Articles | Volume 8, issue 3
Nonlin. Processes Geophys., 8, 181–190, 2001
https://doi.org/10.5194/npg-8-181-2001

Special issue: Theory and simulation of Solar System Plasmas, No. 2

Nonlin. Processes Geophys., 8, 181–190, 2001
https://doi.org/10.5194/npg-8-181-2001

  30 Jun 2001

30 Jun 2001

Nonlinear saturation of Rayleigh-Taylor instability and generation of shear flow in equatorial spread-F plasma

N. Chakrabarti1,2 and G. S. Lakhina1 N. Chakrabarti and G. S. Lakhina
  • 1Indian Institute of Geomagnetism, Dr. Nanabhai Moos marg, Colaba, Mumbai 400 005, India
  • 2Saha Institute of Nuclear Physics, Plasma Physics Division, Bidhannagar, Calcutta 700 064, India

Abstract. An analysis of low order mode coupling equations is used to describe the nonlinear behaviour of the Rayleigh-Taylor (RT) instability in the equatorial ionosphere.
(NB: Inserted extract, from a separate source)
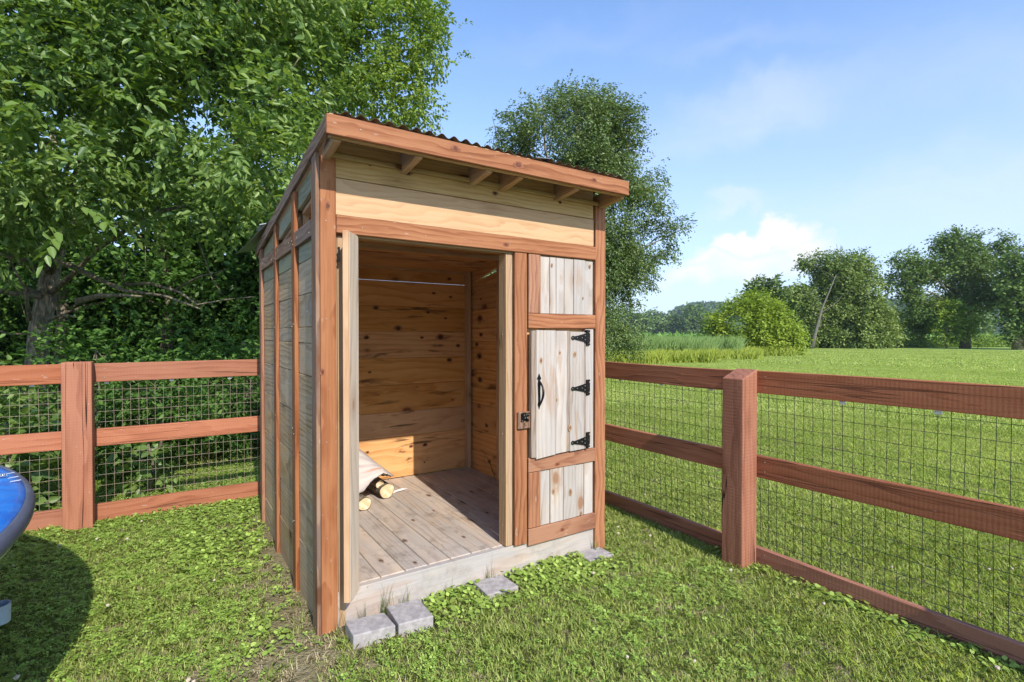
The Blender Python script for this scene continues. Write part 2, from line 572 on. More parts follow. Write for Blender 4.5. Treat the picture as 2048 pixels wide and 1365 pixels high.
# floor: rim joists + deck boards
board('rim_joist', shed, M_rim, .10, 1.80, .022, .060, -.04, .174, 'x')
board('rim_joist', shed, M_rim, .045, .083, .062, 1.80, -.04, .150, 'y')
board('rim_joist', shed, M_rim, 1.79, 1.828, .062, 1.80, -.04, .150, 'y')
board('rim_joist', shed, M_rim, .09, 1.785, 1.79, 1.828, -.04, .150, 'x')
k = 0
u = .063
while u < 1.80:
    u1 = min(u + .1355, 1.83)
    board('deck_board', shed, M_deck, u + .0018, u1 - .0018, .064, 1.826, .152, .1775 + random.uniform(-.001, .001), 'y', .004)
    u = u1

# roof slope: z of the upper edge of the side trim as a function of v
def zt(v):
    return 2.392 - .125 * v


# studs (corner and jamb posts)
for (a, b, c_, d, top) in [(.064, .102, .022, .062, 2.30), (.104, .142, .0215, .064, 1.935), (.045, .083, 1.77, 1.808, 2.08),
                        (1.79, 1.828, .022, .062, 2.30), (1.096, 1.134, .021, .105, 1.935), (1.776, 1.812, 1.755, 1.826, 2.10),
                        (1.79, 1.826, .62, .71, 2.2), (1.79, 1.826, 1.18, 1.27, 2.12),
                        (.05, .085, .525, .60, 2.2), (.05, .085, 1.14, 1.215, 2.12)]:
    board('stud', shed, M_stud, a, b, c_, d, .0 if a < .2 and c_ < .03 else .178, top, 'z')
# header over the opening
board('header_beam', shed, M_stud, .143, 1.79, .022, .058, 1.936, 2.028, 'x')
board('header_beam', shed, M_stud, .143, 1.79, .062, .100, 1.940, 2.020, 'x')
# purlin seen through the door near the back
board('purlin', shed, M_stud, .09, 1.775, 1.05, 1.09, 2.065, 2.105, 'x')
# top plates under the rafters
board('wall_plate', shed, M_stud, .02, 1.845, .040, .095, 2.255, 2.30, 'x')
board('wall_plate', shed, M_stud, .02, 1.845, 1.80, 1.85, 2.02, 2.065, 'x')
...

The nonlinear evolution of RT instability leads to the development of shear flow. It is found that there is an interplay between the nonlinearity and the shear flow which compete with each other and saturate the RT mode, both in the collisionless and collisional regime. However, the nonlinearly saturated state, normally known as vortices or bubbles, may not be stable. Under certain condition these bubbles are shown to be unstable to short scale secondary instabilities that are driven by the large gradients which develop within these structures. Some understanding of the role of collisional nonlinearity in the  shear flow generations is also discussed.